EXERCISE REQUIREMENTS: Return the listing word for word, as given.

MATERIAL:
* Begin *

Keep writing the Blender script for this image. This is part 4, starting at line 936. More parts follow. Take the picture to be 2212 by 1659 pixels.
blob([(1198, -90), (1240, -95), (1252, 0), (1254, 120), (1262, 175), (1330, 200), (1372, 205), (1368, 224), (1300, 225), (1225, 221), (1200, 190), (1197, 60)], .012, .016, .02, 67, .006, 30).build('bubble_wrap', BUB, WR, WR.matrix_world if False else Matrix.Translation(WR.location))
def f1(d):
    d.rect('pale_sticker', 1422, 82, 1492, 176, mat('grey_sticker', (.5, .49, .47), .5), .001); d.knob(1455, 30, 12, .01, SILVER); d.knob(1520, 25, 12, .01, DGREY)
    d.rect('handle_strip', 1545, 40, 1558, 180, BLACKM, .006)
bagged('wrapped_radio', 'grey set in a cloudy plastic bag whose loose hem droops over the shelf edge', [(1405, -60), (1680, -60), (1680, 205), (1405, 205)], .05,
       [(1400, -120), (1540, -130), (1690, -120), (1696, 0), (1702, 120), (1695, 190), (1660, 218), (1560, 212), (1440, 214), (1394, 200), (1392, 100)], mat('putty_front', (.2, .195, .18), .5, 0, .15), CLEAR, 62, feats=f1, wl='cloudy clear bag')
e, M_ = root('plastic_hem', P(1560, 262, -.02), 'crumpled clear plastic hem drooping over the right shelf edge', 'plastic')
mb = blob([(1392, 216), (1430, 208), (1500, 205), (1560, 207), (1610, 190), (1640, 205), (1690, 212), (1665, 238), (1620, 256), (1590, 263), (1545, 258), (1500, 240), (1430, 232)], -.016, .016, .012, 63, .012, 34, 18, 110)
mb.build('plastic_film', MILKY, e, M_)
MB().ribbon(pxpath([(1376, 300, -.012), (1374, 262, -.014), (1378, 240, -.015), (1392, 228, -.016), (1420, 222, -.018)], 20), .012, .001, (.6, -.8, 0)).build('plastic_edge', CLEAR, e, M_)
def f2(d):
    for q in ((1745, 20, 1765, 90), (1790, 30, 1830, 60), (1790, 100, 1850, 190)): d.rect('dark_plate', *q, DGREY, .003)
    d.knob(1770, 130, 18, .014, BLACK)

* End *

FULL OUTPUT:
Keep writing the Blender script for this image. This is part 4, starting at line 936. More parts follow. Take the picture to be 2212 by 1659 pixels.
blob([(1198, -90), (1240, -95), (1252, 0), (1254, 120), (1262, 175), (1330, 200), (1372, 205), (1368, 224), (1300, 225), (1225, 221), (1200, 190), (1197, 60)], .012, .016, .02, 67, .006, 30).build('bubble_wrap', BUB, WR, WR.matrix_world if False else Matrix.Translation(WR.location))
def f1(d):
    d.rect('pale_sticker', 1422, 82, 1492, 176, mat('grey_sticker', (.5, .49, .47), .5), .001); d.knob(1455, 30, 12, .01, SILVER); d.knob(1520, 25, 12, .01, DGREY)
    d.rect('handle_strip', 1545, 40, 1558, 180, BLACKM, .006)
bagged('wrapped_radio', 'grey set in a cloudy plastic bag whose loose hem droops over the shelf edge', [(1405, -60), (1680, -60), (1680, 205), (1405, 205)], .05,
       [(1400, -120), (1540, -130), (1690, -120), (1696, 0), (1702, 120), (1695, 190), (1660, 218), (1560, 212), (1440, 214), (1394, 200), (1392, 100)], mat('putty_front', (.2, .195, .18), .5, 0, .15), CLEAR, 62, feats=f1, wl='cloudy clear bag')
e, M_ = root('plastic_hem', P(1560, 262, -.02), 'crumpled clear plastic hem drooping over the right shelf edge', 'plastic')
mb = blob([(1392, 216), (1430, 208), (1500, 205), (1560, 207), (1610, 190), (1640, 205), (1690, 212), (1665, 238), (1620, 256), (1590, 263), (1545, 258), (1500, 240), (1430, 232)], -.016, .016, .012, 63, .012, 34, 18, 110)
mb.build('plastic_film', MILKY, e, M_)
MB().ribbon(pxpath([(1376, 300, -.012), (1374, 262, -.014), (1378, 240, -.015), (1392, 228, -.016), (1420, 222, -.018)], 20), .012, .001, (.6, -.8, 0)).build('plastic_edge', CLEAR, e, M_)
def f2(d):
    for q in ((1745, 20, 1765, 90), (1790, 30, 1830, 60), (1790, 100, 1850, 190)): d.rect('dark_plate', *q, DGREY, .003)
    d.knob(1770, 130, 18, .014, BLACK)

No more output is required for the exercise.